HOUSTON, Texas (KTRK) -- Students at Northland Christian on Houston's north side are diving back into another school year.

ABC13 reporter Mycah Hatfield attended school there for 13 years, from kindergarten to 12th grade.

She went back last week and got to catch up with several teachers and staff who were there when she was.

Since graduating, the preschool, elementary, middle, and high schools have all been combined into one campus on Sylvanfield near FM 1960 and Stuebner Airline.

The school has since rolled out several new programs, including an elementary robotics program.

Starting in third grade, students are able to take the STEM-heavy class.

Amy Owens, who teaches the class and the after-school robotics club, said the students learn coding, engineering, math, science, problem-solving, teamwork, and communication.
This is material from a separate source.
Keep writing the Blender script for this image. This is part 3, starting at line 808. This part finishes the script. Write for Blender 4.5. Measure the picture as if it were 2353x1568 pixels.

During Mycah's visit to her alma mater, the fifth-grade robotics class was coding robots to go on a "space mission." They had to code their robot on an iPad to "orbit the moon," catch moon rocks and return to earth.

"It's exciting to finish a program that takes," fifth-grader Sammy Duke said. "This is our third day of this, and most of us are almost done with the program."

Owens said each of her student's codes will look different based on their minds work. She tries to build on their strengths.

"I think the strongest thing the robotics programs does is make sure that they know how to problem solve and that it's OK to fail," Owens said. "So many times the kids want to be perfect instead of accomplish something and fail and keep going."

Duke was part of the after-school robotics program last year, where they dive deeper into coding. He hopes to be part of it this year.

He said he wants to be a football player when he grows up, but he has added to that since starting robotics.

"In third grade, after the robotics program, I got interested in science and chemistry and stuff, so I decided that I wanted to be an engineer," Duke said.

Northland also launched an international program about 10 years ago.

Currently, they have about 29 international students from Portugal, France, Nigeria, China, Thailand, Mexico, and several other countries. They expect that number to grow throughout the semester. Most of the students are in high school.

Liz Chavez serves as Northland's international program director.

She said the students go through an application process to make sure they are a good fit. Chavez said they test their English skills to ensure they can be successful in the classroom.

Once they are here, the boys can live in a dorm on campus, or they will live with a host family or their own family in the area.

They take the same classes the local students do.

"They don't often have the opportunity to take some of the classes that are offered at Northland, including AP classes, specialized classes, like our debate program or robotics, or play sports alongside their academics," Chavez said. "A lot of these students also want to go on to get an American degree."

Chavez said there have been international students who have gone on to win awards in subjects at the end of the school year that they had not studied prior.

"Students here take world history, and they take geography, and they take all of these subjects that students in other parts of the world are learning in a different way or from a different perspective," Chavez said. "Having their contribution in the classroom could be pretty eye-opening for some of our students."

Starting this school year, Northland brought in a chef and opened a coffee shop for their parents and students to enjoy.

Chef Gabriel McKnight and his team prepare lunches from scratch for the students every day.

In the past, he has worked as a personal chef for members of the Houston Texans.

He is proud that they make everything from scratch, including sauces, stocks, hamburgers, and hand-breaded chicken tenders.

"I really care about the children, so I try to give that to them in the food, and we build that bond with them," McKnight said. "Our addition compliments the vision of Northland and any other school that we go to."

Campus staff said McKnight has completely revamped their lunch program, and now the students line up to get their hands on what he is cooking.

Next month, they will start preparing meals that families can take home to heat up for dinner.